MS: The relationship provides an opportunity to observe ourselves, to mirror one another and to work with these energies as they arise in an ongoing way. When that direct involvement is combined with the power of the yoga, the entire relationship becomes a crucible of inner combustion and total transformation.

WIE: It would seem, then, that the spiritual involvement between two partners goes far beyond just doing the energetic practice together. Does it also confront the challenge of living together and finding a way to become decent human beings?

MS: It goes vastly beyond becoming decent human beings. It has to do with how we are going to support one another in attaining enlightenment, which is another level of interaction altogether. It might involve things that in an ordinary way don't look decent. That's why it's very important in choosing a tantric partner to find someone who has a comparable level of emotional, intellectual and spiritual sophistication. Because the processes involved require not only a high degree of emotional detachment, but also the possession of certain intellectual skills, such as the capacity to deconstruct the contents and interpretations of one's experience in a precise way.

WIE: It sounds as though getting into a tantric relationship is a serious event requiring a lot of forethought. This doesn't seem like something you could just add to your relationship.

MS: It would be harder to add tantra to an existing relationship than it would be to start it as a tantric relationship from the beginning, because in an existing relationship so many patterns would already be in place. And then you'd have all those patterns in addition to all the patterns from the previous lifetimes that you're trying to clear up. I like to think that in theory it could be done, but that's not the way it seems to work.

WIE: One of the other practices that you detail in your book has to do with the combining of bliss and emptiness, or the attempt to bring the realization of emptiness to bear on one's experience of bliss. When you say "bliss" in this context, do you simply mean erotic pleasure—the same pleasure that most people are familiar with?

MS: In tantric practice, one goes beyond pleasure and follows the pleasure to its root, which is the core of the mind, which is made of pure bliss. You go into the realm of pure bliss which is beyond the senses, but you have used the senses to reach it. You've used the sense pleasure and gone deeply into its core. But when you're in this deep level of bliss, it's very easy to become attached to the object of the bliss, or source of the bliss—which is your partner—and also to the experience of bliss itself, and to turn the bliss into yet another experience of entanglement. That is why the experience of bliss is combined with meditation upon emptiness. It is necessary in tantra to combine this experience of very intense bliss with the realization of emptiness.

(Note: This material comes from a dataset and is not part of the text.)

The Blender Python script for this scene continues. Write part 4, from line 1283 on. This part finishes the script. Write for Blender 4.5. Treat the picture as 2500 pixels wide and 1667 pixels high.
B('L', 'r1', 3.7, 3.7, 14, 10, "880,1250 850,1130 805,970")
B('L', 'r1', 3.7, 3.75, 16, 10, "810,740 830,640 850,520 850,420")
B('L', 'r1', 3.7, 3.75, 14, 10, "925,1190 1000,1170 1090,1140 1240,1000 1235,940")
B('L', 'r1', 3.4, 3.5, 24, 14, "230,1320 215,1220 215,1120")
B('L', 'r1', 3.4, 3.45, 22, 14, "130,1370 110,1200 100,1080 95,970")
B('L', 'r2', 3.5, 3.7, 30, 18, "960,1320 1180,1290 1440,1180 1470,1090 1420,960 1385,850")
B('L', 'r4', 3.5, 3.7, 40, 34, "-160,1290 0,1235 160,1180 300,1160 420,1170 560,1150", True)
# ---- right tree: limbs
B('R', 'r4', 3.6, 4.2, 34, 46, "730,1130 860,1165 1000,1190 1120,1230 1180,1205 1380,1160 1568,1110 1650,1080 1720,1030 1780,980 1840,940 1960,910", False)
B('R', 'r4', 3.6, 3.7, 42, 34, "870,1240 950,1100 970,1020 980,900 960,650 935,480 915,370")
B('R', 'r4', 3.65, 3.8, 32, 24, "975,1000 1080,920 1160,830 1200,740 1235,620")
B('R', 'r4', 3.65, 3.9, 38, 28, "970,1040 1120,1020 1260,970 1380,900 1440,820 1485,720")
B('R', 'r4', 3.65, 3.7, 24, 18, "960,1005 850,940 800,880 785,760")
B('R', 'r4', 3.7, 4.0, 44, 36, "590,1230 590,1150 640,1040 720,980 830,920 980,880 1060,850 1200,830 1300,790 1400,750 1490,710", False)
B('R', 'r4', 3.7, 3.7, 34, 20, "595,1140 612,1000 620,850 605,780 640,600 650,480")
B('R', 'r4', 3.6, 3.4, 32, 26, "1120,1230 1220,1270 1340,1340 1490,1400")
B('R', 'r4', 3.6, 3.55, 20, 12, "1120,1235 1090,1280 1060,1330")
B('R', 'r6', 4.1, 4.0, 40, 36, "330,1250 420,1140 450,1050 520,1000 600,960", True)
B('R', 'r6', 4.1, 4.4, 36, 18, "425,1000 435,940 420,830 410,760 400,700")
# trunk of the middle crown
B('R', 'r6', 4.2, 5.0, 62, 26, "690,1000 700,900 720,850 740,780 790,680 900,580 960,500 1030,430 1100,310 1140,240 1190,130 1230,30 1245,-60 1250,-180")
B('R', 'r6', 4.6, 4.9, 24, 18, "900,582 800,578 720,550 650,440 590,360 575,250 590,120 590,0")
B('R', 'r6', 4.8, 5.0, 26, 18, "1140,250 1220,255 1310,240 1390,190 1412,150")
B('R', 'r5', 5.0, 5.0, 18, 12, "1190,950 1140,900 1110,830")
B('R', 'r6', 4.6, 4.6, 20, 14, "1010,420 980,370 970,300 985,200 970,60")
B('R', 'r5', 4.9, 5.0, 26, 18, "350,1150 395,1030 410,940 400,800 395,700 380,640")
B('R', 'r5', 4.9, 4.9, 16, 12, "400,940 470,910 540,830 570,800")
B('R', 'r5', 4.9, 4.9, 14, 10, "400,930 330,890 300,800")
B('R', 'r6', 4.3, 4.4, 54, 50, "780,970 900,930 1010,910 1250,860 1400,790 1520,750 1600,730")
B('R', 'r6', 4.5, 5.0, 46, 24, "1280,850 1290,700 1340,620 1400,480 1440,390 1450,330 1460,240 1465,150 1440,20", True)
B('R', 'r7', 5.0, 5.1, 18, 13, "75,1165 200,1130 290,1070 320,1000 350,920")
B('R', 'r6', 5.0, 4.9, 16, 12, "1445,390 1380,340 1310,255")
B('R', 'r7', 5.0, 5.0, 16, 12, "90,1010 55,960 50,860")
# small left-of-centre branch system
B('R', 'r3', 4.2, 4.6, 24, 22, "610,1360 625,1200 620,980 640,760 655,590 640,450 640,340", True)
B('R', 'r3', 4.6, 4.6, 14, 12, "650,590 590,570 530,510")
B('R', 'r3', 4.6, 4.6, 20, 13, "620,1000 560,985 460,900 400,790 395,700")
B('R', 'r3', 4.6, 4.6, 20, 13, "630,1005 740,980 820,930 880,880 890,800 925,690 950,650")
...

Tantrics would already have familiarized themselves with the philosophy of emptiness, the understanding that all phenomena are devoid of intrinsic identity, of permanent, independent selfhood. So in that sense, there's an understanding that the world is illusory and thus is not capable of providing satisfaction or ultimate bliss. What tantric partners do in the midst of the experience of bliss is to take this specific insight and apply it to the experience of bliss itself and to deconstruct it, to see that there is no self that is experiencing the bliss. The bliss has arisen in a kind of empty space. There's no owner of the bliss. There's no source of the bliss. The combination of bliss with this insight into its emptiness should then lead each partner into vast, skylike awareness, a decentered awareness—in essence, an experience of universal awareness.